Note 6 — Commitments and Contingencies

 

Risks and Uncertainties

 

The Company’s ability to complete an initial Business Combination may be adversely affected by various factors, many of which are beyond the Company’s control. The Company’s ability to consummate an initial Business Combination could be impacted by, among other things, changes in laws or regulations, downturns in the financial markets or in economic conditions, inflation, fluctuations in interest rates, increases in tariffs, supply chain disruptions, declines in consumer confidence and spending, public health considerations, and geopolitical instability, such as the military conflicts in Ukraine, between the United States, Israel, Iran and others in the Middle East, and Southwest Asia or other armed hostilities.
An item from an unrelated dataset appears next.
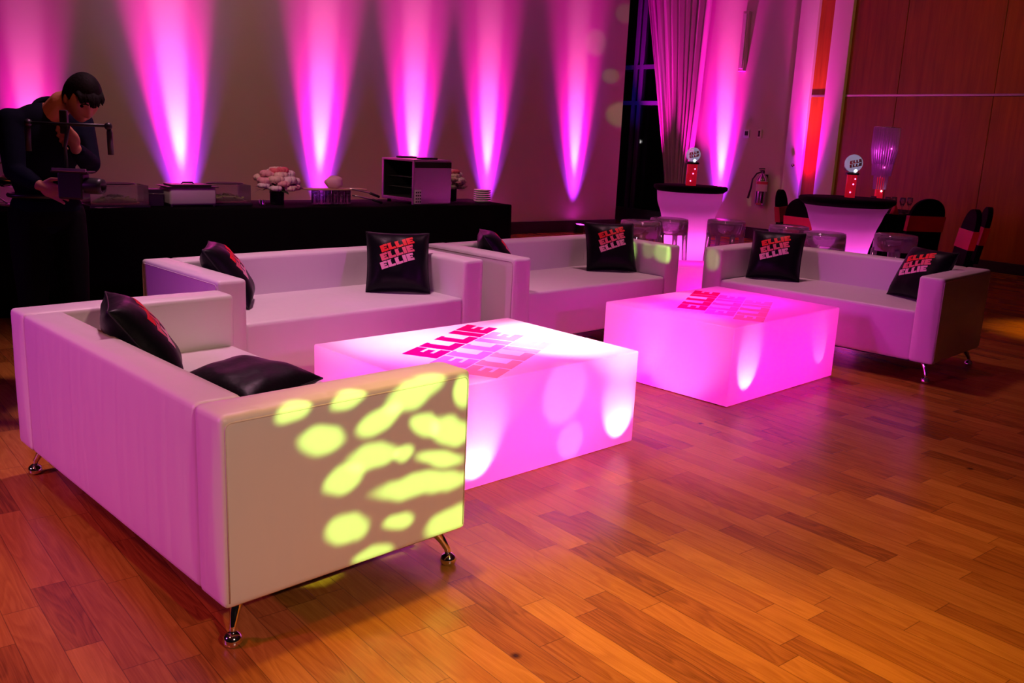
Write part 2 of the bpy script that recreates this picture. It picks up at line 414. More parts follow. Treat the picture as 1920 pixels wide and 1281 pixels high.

The Company cannot at this time predict the likelihood of one or more of the above events, their duration or magnitude or the extent to which they may negatively impact the Company’s ability to complete an initial Business Combination.

 

Registration Rights Agreement

 

The holders of (i) Founder Shares, (ii) Private Placement Units (and their underlying securities) and (iii) units that may be issued upon conversion of Working Capital Loans (and their underlying securities), if any, and any Class A Ordinary Shares issuable upon conversion of the Founder Shares and any Public Shares held by the initial shareholders at the completion of the Initial Public Offering or acquired prior to or in connection with the initial Business Combination, will be entitled to registration rights pursuant to a registration rights agreement dated November 25, 2025. These holders will be entitled to make up to three demands, excluding short form demands, and have” piggyback” registration rights. In addition, these holders have certain “piggyback” registration rights with respect to registration statements filed subsequent to the completion of the initial Business Combination. The Company will bear the expenses incurred in connection with the filing of any such registration statements.

 

Underwriting Agreement

 

The Underwriters have a 45-day option from the date of the Initial Public Offering to purchase up to an additional 2,250,000 Option Units to cover over-allotments, if any (the “Over-Allotment Option”). On November 28, 2025, the underwriters elected to fully exercise the Over-Allotment Option to purchase an additional 2,250,000 Option Units at a price of $10.00 per Option Unit.

 

The Underwriters were entitled to an underwriting discount of 2% of the gross proceeds of the Initial Public Offering, or $3,450,000 in the aggregate, which was paid upon the closing of the Initial Public Offering (the “Deferred Fee”). The Underwriters paid the Company an aggregate amount of $2,700,000 at the closing of the Initial Public Offering as reimbursement to the Company for certain of its expenses and fees incurred in connection with the Initial Public Offering (a portion of which will be used for working capital).